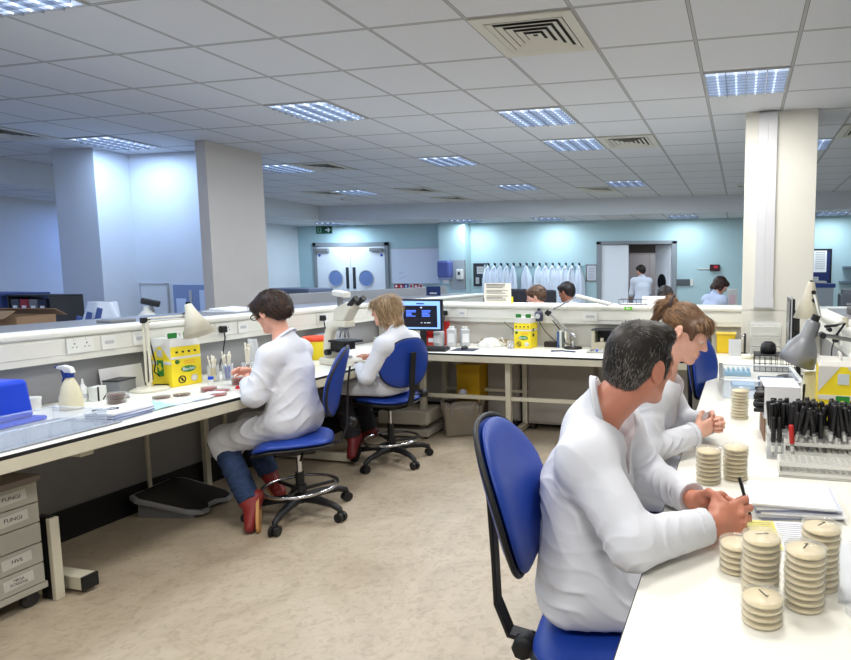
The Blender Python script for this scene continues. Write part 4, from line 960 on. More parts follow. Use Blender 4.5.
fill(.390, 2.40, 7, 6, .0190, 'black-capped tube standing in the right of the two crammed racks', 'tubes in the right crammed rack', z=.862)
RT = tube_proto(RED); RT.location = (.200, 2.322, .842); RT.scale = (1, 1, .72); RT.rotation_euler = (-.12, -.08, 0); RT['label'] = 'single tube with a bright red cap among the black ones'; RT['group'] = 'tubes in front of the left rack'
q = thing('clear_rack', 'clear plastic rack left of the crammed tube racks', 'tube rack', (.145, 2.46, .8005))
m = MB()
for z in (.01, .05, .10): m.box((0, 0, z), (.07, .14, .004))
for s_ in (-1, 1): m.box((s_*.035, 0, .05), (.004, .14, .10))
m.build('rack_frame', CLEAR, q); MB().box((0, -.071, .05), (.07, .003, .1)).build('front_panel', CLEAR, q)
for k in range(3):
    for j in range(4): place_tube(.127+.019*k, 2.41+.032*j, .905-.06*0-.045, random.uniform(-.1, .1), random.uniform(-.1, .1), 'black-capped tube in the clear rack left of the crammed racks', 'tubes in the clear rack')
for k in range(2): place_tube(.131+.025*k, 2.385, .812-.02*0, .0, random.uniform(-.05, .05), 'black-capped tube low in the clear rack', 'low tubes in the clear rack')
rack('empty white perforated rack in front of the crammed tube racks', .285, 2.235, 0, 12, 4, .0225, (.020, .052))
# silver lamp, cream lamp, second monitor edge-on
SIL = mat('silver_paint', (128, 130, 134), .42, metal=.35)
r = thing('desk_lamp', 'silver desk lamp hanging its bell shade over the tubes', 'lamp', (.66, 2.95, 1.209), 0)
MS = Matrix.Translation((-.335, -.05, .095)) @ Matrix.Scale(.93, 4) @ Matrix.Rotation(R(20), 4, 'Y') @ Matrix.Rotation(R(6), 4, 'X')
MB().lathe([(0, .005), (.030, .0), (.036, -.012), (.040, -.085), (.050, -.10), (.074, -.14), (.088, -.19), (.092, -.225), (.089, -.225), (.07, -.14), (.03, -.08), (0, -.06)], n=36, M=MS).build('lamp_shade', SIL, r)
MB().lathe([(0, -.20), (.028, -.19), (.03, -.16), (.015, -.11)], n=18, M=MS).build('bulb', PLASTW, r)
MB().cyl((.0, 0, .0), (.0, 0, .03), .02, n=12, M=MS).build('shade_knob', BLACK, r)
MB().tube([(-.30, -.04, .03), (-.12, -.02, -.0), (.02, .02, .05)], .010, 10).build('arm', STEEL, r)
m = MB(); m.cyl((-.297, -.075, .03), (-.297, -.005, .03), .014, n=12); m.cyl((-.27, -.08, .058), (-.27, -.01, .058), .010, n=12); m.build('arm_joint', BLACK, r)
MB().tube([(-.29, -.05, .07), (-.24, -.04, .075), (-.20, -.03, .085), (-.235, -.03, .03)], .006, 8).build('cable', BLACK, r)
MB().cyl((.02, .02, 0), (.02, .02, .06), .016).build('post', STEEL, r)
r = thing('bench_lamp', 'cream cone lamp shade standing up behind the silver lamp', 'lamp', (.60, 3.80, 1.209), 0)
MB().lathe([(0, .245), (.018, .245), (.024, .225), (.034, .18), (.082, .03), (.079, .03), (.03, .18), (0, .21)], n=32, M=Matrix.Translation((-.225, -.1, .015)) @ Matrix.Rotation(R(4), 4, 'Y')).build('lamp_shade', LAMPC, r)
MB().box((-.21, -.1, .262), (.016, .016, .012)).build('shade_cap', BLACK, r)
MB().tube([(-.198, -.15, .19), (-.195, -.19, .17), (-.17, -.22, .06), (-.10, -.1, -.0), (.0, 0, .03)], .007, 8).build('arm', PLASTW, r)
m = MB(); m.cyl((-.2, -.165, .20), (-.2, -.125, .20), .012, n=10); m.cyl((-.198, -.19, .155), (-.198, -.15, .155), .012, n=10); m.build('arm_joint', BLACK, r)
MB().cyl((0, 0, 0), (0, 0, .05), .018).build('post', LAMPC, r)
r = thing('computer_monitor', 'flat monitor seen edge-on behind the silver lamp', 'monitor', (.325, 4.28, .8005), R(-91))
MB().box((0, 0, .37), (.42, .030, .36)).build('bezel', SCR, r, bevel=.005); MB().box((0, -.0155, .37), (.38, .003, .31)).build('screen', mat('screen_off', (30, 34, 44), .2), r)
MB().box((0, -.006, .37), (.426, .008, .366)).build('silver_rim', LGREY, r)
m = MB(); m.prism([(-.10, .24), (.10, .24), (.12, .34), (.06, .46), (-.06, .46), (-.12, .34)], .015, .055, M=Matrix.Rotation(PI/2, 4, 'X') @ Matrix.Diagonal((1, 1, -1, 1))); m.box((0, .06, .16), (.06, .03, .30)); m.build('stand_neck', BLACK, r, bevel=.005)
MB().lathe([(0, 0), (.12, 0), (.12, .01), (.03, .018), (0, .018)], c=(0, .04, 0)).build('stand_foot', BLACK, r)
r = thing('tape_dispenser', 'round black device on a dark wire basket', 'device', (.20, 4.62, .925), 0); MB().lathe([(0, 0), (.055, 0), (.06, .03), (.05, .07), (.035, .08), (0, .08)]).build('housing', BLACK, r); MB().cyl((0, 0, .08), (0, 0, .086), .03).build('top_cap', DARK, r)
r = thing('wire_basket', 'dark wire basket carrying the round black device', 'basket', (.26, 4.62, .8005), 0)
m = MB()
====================
Exercise requirements:
Omit the pictures and give the material again, exactly and in full.

Finished answer:
The Blender Python script for this scene continues. Write part 4, from line 960 on. More parts follow. Use Blender 4.5.
fill(.390, 2.40, 7, 6, .0190, 'black-capped tube standing in the right of the two crammed racks', 'tubes in the right crammed rack', z=.862)
RT = tube_proto(RED); RT.location = (.200, 2.322, .842); RT.scale = (1, 1, .72); RT.rotation_euler = (-.12, -.08, 0); RT['label'] = 'single tube with a bright red cap among the black ones'; RT['group'] = 'tubes in front of the left rack'
q = thing('clear_rack', 'clear plastic rack left of the crammed tube racks', 'tube rack', (.145, 2.46, .8005))
m = MB()
for z in (.01, .05, .10): m.box((0, 0, z), (.07, .14, .004))
for s_ in (-1, 1): m.box((s_*.035, 0, .05), (.004, .14, .10))
m.build('rack_frame', CLEAR, q); MB().box((0, -.071, .05), (.07, .003, .1)).build('front_panel', CLEAR, q)
for k in range(3):
    for j in range(4): place_tube(.127+.019*k, 2.41+.032*j, .905-.06*0-.045, random.uniform(-.1, .1), random.uniform(-.1, .1), 'black-capped tube in the clear rack left of the crammed racks', 'tubes in the clear rack')
for k in range(2): place_tube(.131+.025*k, 2.385, .812-.02*0, .0, random.uniform(-.05, .05), 'black-capped tube low in the clear rack', 'low tubes in the clear rack')
rack('empty white perforated rack in front of the crammed tube racks', .285, 2.235, 0, 12, 4, .0225, (.020, .052))
# silver lamp, cream lamp, second monitor edge-on
SIL = mat('silver_paint', (128, 130, 134), .42, metal=.35)
r = thing('desk_lamp', 'silver desk lamp hanging its bell shade over the tubes', 'lamp', (.66, 2.95, 1.209), 0)
MS = Matrix.Translation((-.335, -.05, .095)) @ Matrix.Scale(.93, 4) @ Matrix.Rotation(R(20), 4, 'Y') @ Matrix.Rotation(R(6), 4, 'X')
MB().lathe([(0, .005), (.030, .0), (.036, -.012), (.040, -.085), (.050, -.10), (.074, -.14), (.088, -.19), (.092, -.225), (.089, -.225), (.07, -.14), (.03, -.08), (0, -.06)], n=36, M=MS).build('lamp_shade', SIL, r)
MB().lathe([(0, -.20), (.028, -.19), (.03, -.16), (.015, -.11)], n=18, M=MS).build('bulb', PLASTW, r)
MB().cyl((.0, 0, .0), (.0, 0, .03), .02, n=12, M=MS).build('shade_knob', BLACK, r)
MB().tube([(-.30, -.04, .03), (-.12, -.02, -.0), (.02, .02, .05)], .010, 10).build('arm', STEEL, r)
m = MB(); m.cyl((-.297, -.075, .03), (-.297, -.005, .03), .014, n=12); m.cyl((-.27, -.08, .058), (-.27, -.01, .058), .010, n=12); m.build('arm_joint', BLACK, r)
MB().tube([(-.29, -.05, .07), (-.24, -.04, .075), (-.20, -.03, .085), (-.235, -.03, .03)], .006, 8).build('cable', BLACK, r)
MB().cyl((.02, .02, 0), (.02, .02, .06), .016).build('post', STEEL, r)
r = thing('bench_lamp', 'cream cone lamp shade standing up behind the silver lamp', 'lamp', (.60, 3.80, 1.209), 0)
MB().lathe([(0, .245), (.018, .245), (.024, .225), (.034, .18), (.082, .03), (.079, .03), (.03, .18), (0, .21)], n=32, M=Matrix.Translation((-.225, -.1, .015)) @ Matrix.Rotation(R(4), 4, 'Y')).build('lamp_shade', LAMPC, r)
MB().box((-.21, -.1, .262), (.016, .016, .012)).build('shade_cap', BLACK, r)
MB().tube([(-.198, -.15, .19), (-.195, -.19, .17), (-.17, -.22, .06), (-.10, -.1, -.0), (.0, 0, .03)], .007, 8).build('arm', PLASTW, r)
m = MB(); m.cyl((-.2, -.165, .20), (-.2, -.125, .20), .012, n=10); m.cyl((-.198, -.19, .155), (-.198, -.15, .155), .012, n=10); m.build('arm_joint', BLACK, r)
MB().cyl((0, 0, 0), (0, 0, .05), .018).build('post', LAMPC, r)
r = thing('computer_monitor', 'flat monitor seen edge-on behind the silver lamp', 'monitor', (.325, 4.28, .8005), R(-91))
MB().box((0, 0, .37), (.42, .030, .36)).build('bezel', SCR, r, bevel=.005); MB().box((0, -.0155, .37), (.38, .003, .31)).build('screen', mat('screen_off', (30, 34, 44), .2), r)
MB().box((0, -.006, .37), (.426, .008, .366)).build('silver_rim', LGREY, r)
m = MB(); m.prism([(-.10, .24), (.10, .24), (.12, .34), (.06, .46), (-.06, .46), (-.12, .34)], .015, .055, M=Matrix.Rotation(PI/2, 4, 'X') @ Matrix.Diagonal((1, 1, -1, 1))); m.box((0, .06, .16), (.06, .03, .30)); m.build('stand_neck', BLACK, r, bevel=.005)
MB().lathe([(0, 0), (.12, 0), (.12, .01), (.03, .018), (0, .018)], c=(0, .04, 0)).build('stand_foot', BLACK, r)
r = thing('tape_dispenser', 'round black device on a dark wire basket', 'device', (.20, 4.62, .925), 0); MB().lathe([(0, 0), (.055, 0), (.06, .03), (.05, .07), (.035, .08), (0, .08)]).build('housing', BLACK, r); MB().cyl((0, 0, .08), (0, 0, .086), .03).build('top_cap', DARK, r)
r = thing('wire_basket', 'dark wire basket carrying the round black device', 'basket', (.26, 4.62, .8005), 0)
m = MB()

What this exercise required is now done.